ARIANA
REINES
Ariana Reines is a poet, playwright, performing artist, and translator from Salem Massachusetts. Her books of poetry include A Sand Book (2019), winner of the 2020 Kingsley Tufts Prize, Mercury (2011), Coeur de Lion (2007), The Cow (2006), winner of the 2006 Alberta Prize. She wrote the Obie-winning play Telephone in 2009, and her translations include Baudelaire’s My Heart Laid Bare (2009), Jean-Luc Hennig’s The Little Black Book of Grisélidis Réal, Days and Nights of an Anarchist Whore (2009), and Tiqqun’s Preliminary Materials Toward a Theory of the Young-Girl (2012). Reines also wrote a long-running blog on tumblr.
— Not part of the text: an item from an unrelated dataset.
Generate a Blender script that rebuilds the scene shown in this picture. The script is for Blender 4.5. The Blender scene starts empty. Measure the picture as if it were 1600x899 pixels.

She has taught poetry as the Mary Routt Chair at Scripps College, Roberta C. Holloway Lecturer at UC Berkeley, Visiting Professor of the Practice of Poetry at Tufts, Distinguished Visiting Professor at the University of Wichita, and Visiting Critic at Yale Sculpture. In 2012 she began a teaching series based on ancient texts called Ancient Evenings, and in March of 2020 she created Invisible College, an online space for poetry, art, and sacred studies.